## Task directions
Reproduce exactly the lines from the one containing "What Blender Python" down to the one containing "COL = SC.collection", including both of those lines, and nothing else.

## Data section
○ ○ ○ ○

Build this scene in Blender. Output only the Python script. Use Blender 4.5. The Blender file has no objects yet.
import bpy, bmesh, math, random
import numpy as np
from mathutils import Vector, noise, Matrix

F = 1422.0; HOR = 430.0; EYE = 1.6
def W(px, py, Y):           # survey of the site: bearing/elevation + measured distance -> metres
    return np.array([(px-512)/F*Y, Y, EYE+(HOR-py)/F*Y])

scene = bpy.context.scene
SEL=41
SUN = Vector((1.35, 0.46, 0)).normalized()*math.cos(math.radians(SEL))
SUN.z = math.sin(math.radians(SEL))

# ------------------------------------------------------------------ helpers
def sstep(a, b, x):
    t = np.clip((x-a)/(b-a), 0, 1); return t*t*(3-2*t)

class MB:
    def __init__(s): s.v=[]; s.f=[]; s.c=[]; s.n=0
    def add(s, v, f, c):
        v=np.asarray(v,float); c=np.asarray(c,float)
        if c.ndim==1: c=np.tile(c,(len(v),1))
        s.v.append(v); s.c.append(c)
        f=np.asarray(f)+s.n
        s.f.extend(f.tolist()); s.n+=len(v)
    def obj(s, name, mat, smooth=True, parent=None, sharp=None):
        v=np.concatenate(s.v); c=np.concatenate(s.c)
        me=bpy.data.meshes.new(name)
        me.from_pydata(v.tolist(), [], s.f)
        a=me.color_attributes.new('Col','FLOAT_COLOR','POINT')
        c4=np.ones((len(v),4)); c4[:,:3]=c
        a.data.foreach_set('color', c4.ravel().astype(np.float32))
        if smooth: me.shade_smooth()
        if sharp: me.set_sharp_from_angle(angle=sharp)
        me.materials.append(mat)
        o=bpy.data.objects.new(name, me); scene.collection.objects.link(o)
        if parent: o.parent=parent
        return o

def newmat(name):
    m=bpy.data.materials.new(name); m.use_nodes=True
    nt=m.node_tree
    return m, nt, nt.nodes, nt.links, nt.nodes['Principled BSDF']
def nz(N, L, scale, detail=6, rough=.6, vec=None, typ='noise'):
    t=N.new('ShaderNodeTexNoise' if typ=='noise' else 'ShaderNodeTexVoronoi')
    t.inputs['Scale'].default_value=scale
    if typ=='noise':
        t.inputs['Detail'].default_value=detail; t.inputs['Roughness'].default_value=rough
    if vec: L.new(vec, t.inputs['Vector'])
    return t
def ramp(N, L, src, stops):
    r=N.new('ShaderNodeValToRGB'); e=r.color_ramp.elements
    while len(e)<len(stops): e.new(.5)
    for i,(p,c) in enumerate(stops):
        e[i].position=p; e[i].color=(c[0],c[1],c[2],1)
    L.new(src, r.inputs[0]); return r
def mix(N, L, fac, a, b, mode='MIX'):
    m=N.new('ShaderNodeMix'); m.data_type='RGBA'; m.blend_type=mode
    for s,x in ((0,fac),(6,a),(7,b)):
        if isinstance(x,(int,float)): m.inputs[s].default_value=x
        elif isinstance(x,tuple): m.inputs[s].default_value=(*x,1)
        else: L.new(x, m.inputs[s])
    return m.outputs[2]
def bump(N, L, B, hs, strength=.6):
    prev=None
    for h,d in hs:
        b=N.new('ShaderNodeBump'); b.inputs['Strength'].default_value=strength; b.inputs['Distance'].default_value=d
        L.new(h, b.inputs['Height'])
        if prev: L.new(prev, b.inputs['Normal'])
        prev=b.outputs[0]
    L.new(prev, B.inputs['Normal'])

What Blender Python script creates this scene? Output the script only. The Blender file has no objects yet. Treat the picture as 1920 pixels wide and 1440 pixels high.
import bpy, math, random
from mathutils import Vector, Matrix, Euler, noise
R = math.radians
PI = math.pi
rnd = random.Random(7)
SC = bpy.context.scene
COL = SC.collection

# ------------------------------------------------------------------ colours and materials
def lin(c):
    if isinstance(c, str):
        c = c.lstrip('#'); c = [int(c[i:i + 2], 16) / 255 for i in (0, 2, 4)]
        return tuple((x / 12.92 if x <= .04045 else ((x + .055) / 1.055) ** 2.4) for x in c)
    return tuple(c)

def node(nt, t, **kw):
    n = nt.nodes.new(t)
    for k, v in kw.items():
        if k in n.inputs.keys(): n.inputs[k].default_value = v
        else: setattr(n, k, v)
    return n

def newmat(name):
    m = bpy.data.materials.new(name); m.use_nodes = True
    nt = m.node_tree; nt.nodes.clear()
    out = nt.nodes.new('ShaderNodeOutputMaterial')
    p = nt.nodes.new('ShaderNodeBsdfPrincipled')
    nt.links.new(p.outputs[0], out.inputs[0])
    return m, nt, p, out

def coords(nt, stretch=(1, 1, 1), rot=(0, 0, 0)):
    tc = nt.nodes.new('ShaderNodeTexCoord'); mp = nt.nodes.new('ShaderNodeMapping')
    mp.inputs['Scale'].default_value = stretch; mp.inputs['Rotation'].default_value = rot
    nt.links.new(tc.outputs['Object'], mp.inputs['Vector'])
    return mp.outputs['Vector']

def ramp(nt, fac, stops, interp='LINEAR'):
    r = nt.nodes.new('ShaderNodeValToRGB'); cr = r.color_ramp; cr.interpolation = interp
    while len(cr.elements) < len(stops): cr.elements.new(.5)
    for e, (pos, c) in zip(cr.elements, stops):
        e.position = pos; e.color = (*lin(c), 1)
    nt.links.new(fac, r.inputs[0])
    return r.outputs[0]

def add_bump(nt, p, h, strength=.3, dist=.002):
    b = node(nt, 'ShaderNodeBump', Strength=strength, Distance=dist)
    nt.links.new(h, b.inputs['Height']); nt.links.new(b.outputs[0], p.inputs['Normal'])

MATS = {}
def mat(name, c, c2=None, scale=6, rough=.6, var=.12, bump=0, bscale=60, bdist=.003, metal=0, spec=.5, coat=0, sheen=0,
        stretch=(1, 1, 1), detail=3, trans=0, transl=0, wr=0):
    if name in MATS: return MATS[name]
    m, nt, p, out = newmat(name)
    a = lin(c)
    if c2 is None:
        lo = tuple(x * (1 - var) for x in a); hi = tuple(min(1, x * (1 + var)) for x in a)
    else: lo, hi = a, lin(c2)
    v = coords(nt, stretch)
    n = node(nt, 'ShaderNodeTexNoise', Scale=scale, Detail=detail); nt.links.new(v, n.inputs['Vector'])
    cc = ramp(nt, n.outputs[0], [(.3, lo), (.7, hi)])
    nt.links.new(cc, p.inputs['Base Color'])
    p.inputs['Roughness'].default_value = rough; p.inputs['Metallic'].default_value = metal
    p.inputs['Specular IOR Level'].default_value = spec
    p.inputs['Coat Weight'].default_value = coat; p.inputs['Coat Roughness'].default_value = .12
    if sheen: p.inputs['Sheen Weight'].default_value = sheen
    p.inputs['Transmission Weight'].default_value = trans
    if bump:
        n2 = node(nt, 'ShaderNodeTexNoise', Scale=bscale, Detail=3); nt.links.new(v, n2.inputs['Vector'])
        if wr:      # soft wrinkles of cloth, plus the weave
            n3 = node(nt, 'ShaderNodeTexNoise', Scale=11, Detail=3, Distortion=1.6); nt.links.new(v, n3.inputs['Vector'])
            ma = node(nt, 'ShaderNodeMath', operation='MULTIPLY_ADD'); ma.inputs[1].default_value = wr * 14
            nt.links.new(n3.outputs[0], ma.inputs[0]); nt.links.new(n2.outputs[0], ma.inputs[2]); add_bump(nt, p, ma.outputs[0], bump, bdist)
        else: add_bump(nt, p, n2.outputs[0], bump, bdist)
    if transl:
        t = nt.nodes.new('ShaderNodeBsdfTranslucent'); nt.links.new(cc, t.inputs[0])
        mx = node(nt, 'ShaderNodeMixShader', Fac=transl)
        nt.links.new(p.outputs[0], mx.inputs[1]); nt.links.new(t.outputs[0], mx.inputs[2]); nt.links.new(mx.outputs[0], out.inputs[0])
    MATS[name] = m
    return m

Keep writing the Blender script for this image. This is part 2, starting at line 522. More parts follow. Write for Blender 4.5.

○ ○ ○ ○

## Worked answer
What Blender Python script creates this scene? Output the script only. The Blender file has no objects yet. Treat the picture as 1920 pixels wide and 1440 pixels high.
import bpy, math, random
from mathutils import Vector, Matrix, Euler, noise
R = math.radians
PI = math.pi
rnd = random.Random(7)
SC = bpy.context.scene
COL = SC.collection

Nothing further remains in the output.